If you think there’s a possibility of staying together, a conversation is vital. Talk through your reasons for wanting to break up. Be honest, try not to lay blame, and be kind.

If, however, you are sure breaking up is best for you – and, perhaps for your partner – then the holidays shouldn’t delay your split. Pretending to be OK just for show, and then breaking up as soon as the new year arrives, seems duplicitous and unfair.

There’s an art to respectful break ups. You may not like my suggestions, but they come from my heart. Very few people go through life without the challenges of failed relationships. Consider how you’d want to be treated.

1. Please don’t break up via text, or on social media, or through another person. Have the courage to break up in person, with respect.

2. Be kind. A respectful breakup doesn’t hurl insults or call people names.

3. Keep your relationship challenges private. Try not to air your concerns in public; respecting someone means you discuss private issues alone, not with an army of advisers.

4. Avoid negative talk about your ex. Simply say the two of you aren’t right for one another at this moment in time.

May I also suggest you talk with your mom again? It’s possible she’s trying to protect both of you. Share your thoughts with her and offer your reasons for breaking up now. Respect her advice. Honor her. Continue communicating with her. She knows you well, and may offer a new perspective.

Good luck with a grownup decision!

Peer Educator response: It’s not wrong to do what is right for yourself. It’s tough, but no one should stay in a relationship they don’t want to be in, regardless of what time of year it is. It’s just unhealthy and builds up broken trust. If you feel you don’t want to be with your partner anymore, then you should absolutely not force yourself to stay in a relationship because of guilt.

Q:I broke up with my boyfriend, and he wants back because he says he hates holidays if he’s single. Would it hurt to get back together just for a few weeks?

15-year-old

Mary Jo’s response: If your reasons for initially breaking up are unchanged, then getting back together simply because your boyfriend doesn’t want to be single over the holidays could be emotionally damaging to you, or to him, or to you both.

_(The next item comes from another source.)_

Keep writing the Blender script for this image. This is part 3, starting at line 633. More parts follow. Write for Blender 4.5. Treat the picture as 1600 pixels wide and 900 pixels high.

I know ex-partners who remain friends and see one another socially after a breakup. Often, the breakup was a respectful, kind and gentle parting. If you’ve maintained such a friend relationship, you can easily hang out over the holiday break, visit each other’s houses, or do something fun together, just as friends. There’s no need to be in a relationship to keep your ex from being lonely. You can ease loneliness by sharing friendship.

The challenge with reinstating the relationship for only a few weeks deals with emotional well-being. How will you feel when the holidays end? How will he feel? Will you associate these few weeks with joy or with pressure to act as if you care for him differently than you do?

Relationships are tricky. Communicate openly and share your feelings. Does your ex retain feelings for you? Is this his way of getting back together? Please consider long-term emotional health when you make your decision. I hope your holidays are bright.

Peer Educator response: At 15, relationships feel so serious, but in the long run they’re not as serious as they now seem. Getting back together with someone just for the holidays only because they don’t want to be single seems immature and pointless. It probably would be best to remain friends.